### DATA PROVIDED
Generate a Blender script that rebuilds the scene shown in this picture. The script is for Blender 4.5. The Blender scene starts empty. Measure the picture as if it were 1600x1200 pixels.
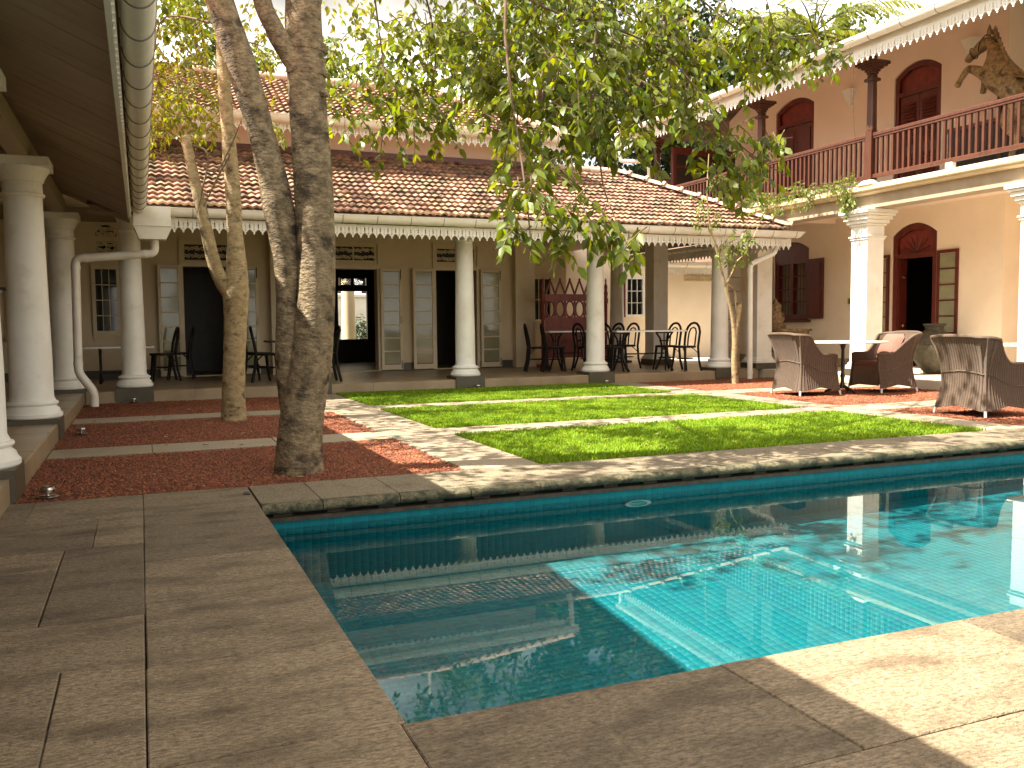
import bpy, math, random
import numpy as np
from math import sin, cos, pi, radians, sqrt, atan2
from mathutils import Vector, Matrix
from mathutils.geometry import tessellate_polygon
random.seed(7)
rng = np.random.default_rng(7)
D = bpy.data
sc = bpy.context.scene
COL = sc.collection

# ------------------------------------------------------------------ camera, sky, sun, exposure
YAW, PITCH, ROLL = 0.393968362, -0.0671830327, 0.00982770426
fw = Vector((sin(YAW)*cos(PITCH), cos(YAW)*cos(PITCH), sin(PITCH)))
rt = Vector((cos(YAW), -sin(YAW), 0.0))
dn = fw.cross(rt)
rt2 = rt*cos(ROLL) + dn*sin(ROLL)
dn2 = dn*cos(ROLL) - rt*sin(ROLL)
cam = D.cameras.new('camera')
cam.sensor_width = 36.0
cam.lens = 1392.18/1600*36.0
cam.clip_start = 0.05
cam.clip_end = 600
co = D.objects.new('camera', cam)
COL.objects.link(co)
CAMP = Vector((0, 0, 1.05))
mw = Matrix.Identity(4)
for i in range(3):
    mw[i][0] = rt2[i]; mw[i][1] = -dn2[i]; mw[i][2] = -fw[i]; mw[i][3] = CAMP[i]
co.matrix_world = mw
sc.camera = co

SUN = Vector((-0.52, 0.10, 0.85)).normalized()
world = D.worlds.new('World')
sc.world = world
world.use_nodes = True
wn = world.node_tree.nodes; wl = world.node_tree.links
wn.clear()
wo = wn.new('ShaderNodeOutputWorld'); wb = wn.new('ShaderNodeBackground')
sky = wn.new('ShaderNodeTexSky'); sky.sky_type = 'NISHITA'; sky.sun_disc = False
sky.sun_elevation = math.asin(SUN.z); sky.sun_rotation = atan2(SUN.x, SUN.y)
sky.dust_density = 2.0; sky.ozone_density = 1.0
tc = wn.new('ShaderNodeTexCoord'); mp = wn.new('ShaderNodeMapping'); mp.inputs['Scale'].default_value = (1, 1, 2.2)
nz = wn.new('ShaderNodeTexNoise'); nz.inputs['Scale'].default_value = 2.6; nz.inputs['Detail'].default_value = 7
nz.inputs['Roughness'].default_value = 0.55
mr = wn.new('ShaderNodeMapRange'); mr.inputs['From Min'].default_value = 0.34; mr.inputs['From Max'].default_value = 0.52
mx = wn.new('ShaderNodeMix'); mx.data_type = 'RGBA'
# clouds: bright sunlit banks and greyer ones, white to warm grey
nb_ = wn.new('ShaderNodeTexNoise'); nb_.inputs['Scale'].default_value = 1.5; nb_.inputs['Detail'].default_value = 3
SKYOFF = (8.5, 4.5, 11.5)  # clouds placed for the light: bright low bank, dark unseen zenith over the deck
mp.inputs['Location'].default_value = SKYOFF
mb2 = wn.new('ShaderNodeMapRange'); mb2.inputs['From Min'].default_value = 0.42; mb2.inputs['From Max'].default_value = 0.62
mb2.inputs['To Min'].default_value = 4.0; mb2.inputs['To Max'].default_value = 24.0
sclr = wn.new('ShaderNodeVectorMath'); sclr.operation = 'SCALE'; sclr.inputs[0].default_value = (1.0, 0.94, 0.85)
wl.new(mp.outputs['Vector'], nb_.inputs['Vector']); wl.new(nb_.outputs['Fac'], mb2.inputs['Value']); wl.new(mb2.outputs['Result'], sclr.inputs['Scale'])
wl.new(sclr.outputs['Vector'], mx.inputs['B'])
wl.new(tc.outputs['Generated'], mp.inputs['Vector']); wl.new(mp.outputs['Vector'], nz.inputs['Vector'])
wl.new(nz.outputs['Fac'], mr.inputs['Value']); wl.new(mr.outputs['Result'], mx.inputs['Factor'])
wl.new(sky.outputs['Color'], mx.inputs['A']); wl.new(mx.outputs['Result'], wb.inputs['Color'])
wb.inputs['Strength'].default_value = 0.05
wl.new(wb.outputs['Background'], wo.inputs['Surface'])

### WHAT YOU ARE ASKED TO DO
Leave every image out, and retype the material exactly.

### THE REPLY
Generate a Blender script that rebuilds the scene shown in this picture. The script is for Blender 4.5. The Blender scene starts empty. Measure the picture as if it were 1600x1200 pixels.
import bpy, math, random
import numpy as np
from math import sin, cos, pi, radians, sqrt, atan2
from mathutils import Vector, Matrix
from mathutils.geometry import tessellate_polygon
random.seed(7)
rng = np.random.default_rng(7)
D = bpy.data
sc = bpy.context.scene
COL = sc.collection

# ------------------------------------------------------------------ camera, sky, sun, exposure
YAW, PITCH, ROLL = 0.393968362, -0.0671830327, 0.00982770426
fw = Vector((sin(YAW)*cos(PITCH), cos(YAW)*cos(PITCH), sin(PITCH)))
rt = Vector((cos(YAW), -sin(YAW), 0.0))
dn = fw.cross(rt)
rt2 = rt*cos(ROLL) + dn*sin(ROLL)
dn2 = dn*cos(ROLL) - rt*sin(ROLL)
cam = D.cameras.new('camera')
cam.sensor_width = 36.0
cam.lens = 1392.18/1600*36.0
cam.clip_start = 0.05
cam.clip_end = 600
co = D.objects.new('camera', cam)
COL.objects.link(co)
CAMP = Vector((0, 0, 1.05))
mw = Matrix.Identity(4)
for i in range(3):
    mw[i][0] = rt2[i]; mw[i][1] = -dn2[i]; mw[i][2] = -fw[i]; mw[i][3] = CAMP[i]
co.matrix_world = mw
sc.camera = co

SUN = Vector((-0.52, 0.10, 0.85)).normalized()
world = D.worlds.new('World')
sc.world = world
world.use_nodes = True
wn = world.node_tree.nodes; wl = world.node_tree.links
wn.clear()
wo = wn.new('ShaderNodeOutputWorld'); wb = wn.new('ShaderNodeBackground')
sky = wn.new('ShaderNodeTexSky'); sky.sky_type = 'NISHITA'; sky.sun_disc = False
sky.sun_elevation = math.asin(SUN.z); sky.sun_rotation = atan2(SUN.x, SUN.y)
sky.dust_density = 2.0; sky.ozone_density = 1.0
tc = wn.new('ShaderNodeTexCoord'); mp = wn.new('ShaderNodeMapping'); mp.inputs['Scale'].default_value = (1, 1, 2.2)
nz = wn.new('ShaderNodeTexNoise'); nz.inputs['Scale'].default_value = 2.6; nz.inputs['Detail'].default_value = 7
nz.inputs['Roughness'].default_value = 0.55
mr = wn.new('ShaderNodeMapRange'); mr.inputs['From Min'].default_value = 0.34; mr.inputs['From Max'].default_value = 0.52
mx = wn.new('ShaderNodeMix'); mx.data_type = 'RGBA'
# clouds: bright sunlit banks and greyer ones, white to warm grey
nb_ = wn.new('ShaderNodeTexNoise'); nb_.inputs['Scale'].default_value = 1.5; nb_.inputs['Detail'].default_value = 3
SKYOFF = (8.5, 4.5, 11.5)  # clouds placed for the light: bright low bank, dark unseen zenith over the deck
mp.inputs['Location'].default_value = SKYOFF
mb2 = wn.new('ShaderNodeMapRange'); mb2.inputs['From Min'].default_value = 0.42; mb2.inputs['From Max'].default_value = 0.62
mb2.inputs['To Min'].default_value = 4.0; mb2.inputs['To Max'].default_value = 24.0
sclr = wn.new('ShaderNodeVectorMath'); sclr.operation = 'SCALE'; sclr.inputs[0].default_value = (1.0, 0.94, 0.85)
wl.new(mp.outputs['Vector'], nb_.inputs['Vector']); wl.new(nb_.outputs['Fac'], mb2.inputs['Value']); wl.new(mb2.outputs['Result'], sclr.inputs['Scale'])
wl.new(sclr.outputs['Vector'], mx.inputs['B'])
wl.new(tc.outputs['Generated'], mp.inputs['Vector']); wl.new(mp.outputs['Vector'], nz.inputs['Vector'])
wl.new(nz.outputs['Fac'], mr.inputs['Value']); wl.new(mr.outputs['Result'], mx.inputs['Factor'])
wl.new(sky.outputs['Color'], mx.inputs['A']); wl.new(mx.outputs['Result'], wb.inputs['Color'])
wb.inputs['Strength'].default_value = 0.05
wl.new(wb.outputs['Background'], wo.inputs['Surface'])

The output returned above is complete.